Her granddaughter asks: “Nenek, why do you plant what you will never see grow?”

The old woman does not answer immediately. She presses the earth gently around the root. Then she says:

“Because I have already seen it. Here.”

And she touches her chest.


This is the final secret the philosophers have been circling:

The future does not exist in time. It exists first in the dreamer.

Rumi’s reed already hears the music before it is played. Ibn Sina’s flying man already exists before his body confirms it. Tagore’s unsung song already lives in the singer’s breath. Al-Ghazali’s polished heart already reflects a light not yet risen.

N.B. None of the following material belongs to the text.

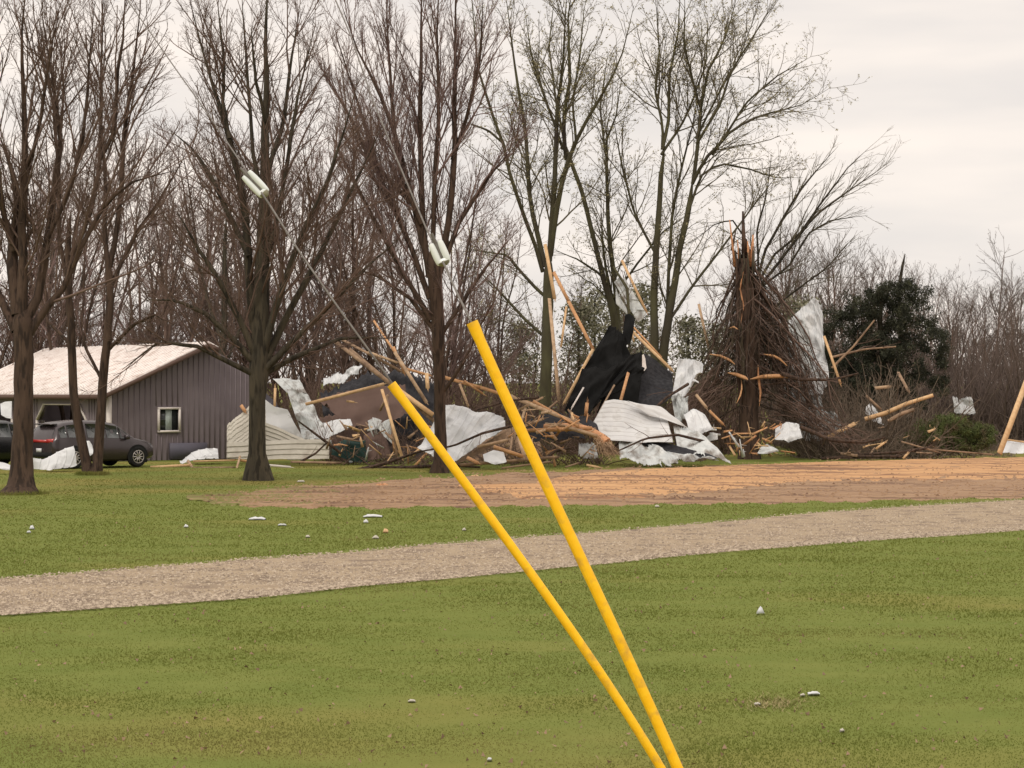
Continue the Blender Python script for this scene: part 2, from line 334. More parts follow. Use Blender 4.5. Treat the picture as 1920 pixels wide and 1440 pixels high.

The human being is the only creature in the known universe who can love what does not yet exist. Who can work, plant, write, build, and teach — not for themselves — but for a morning they will not wake to see.

This is not madness.

This is perhaps the most divine thing about us.

Person in traditional attire playing flute near misty river in mountainous forest
A person plays a flute beside a mist-covered river amid lush mountains.

Coda: In my own language

Dan akhirnya — dalam bahasa yang paling dekat ke dada:

Manusia bermimpi bukan karena ia tahu ia akan hidup cukup lama. Ia bermimpi karena mimpi itu sendiri adalah cara ia tetap hidup — melampaui tubuhnya, melampaui namanya, melampaui musim yang mengambilnya.

Pohon yang ia tanam adalah namanya yang lain. Cerita yang ia tulis adalah tangannya yang dititipkan ke masa depan. Cinta yang ia semai adalah dirinya yang terus berjalan di kaki orang-orang yang belum lahir.

Kita tidak mati sepenuhnya selama ada sesuatu dari kita yang masih tumbuh di tanah orang lain.


“The goal of life is to make your heartbeat match the beat of the universe, to match your nature with Nature.”Joseph Campbell

“ولكل أجل كتاب” “For every term there is a book”Al-Qur’an, 13:38

“行到水穷处,坐看云起时。” “Walk to where the water ends — sit and watch the clouds rise.”Wang Wei, Tang Dynasty


The dreamer does not dream despite death. The dreamer dreams because of it — and in dreaming, becomes briefly, beautifully, larger than it.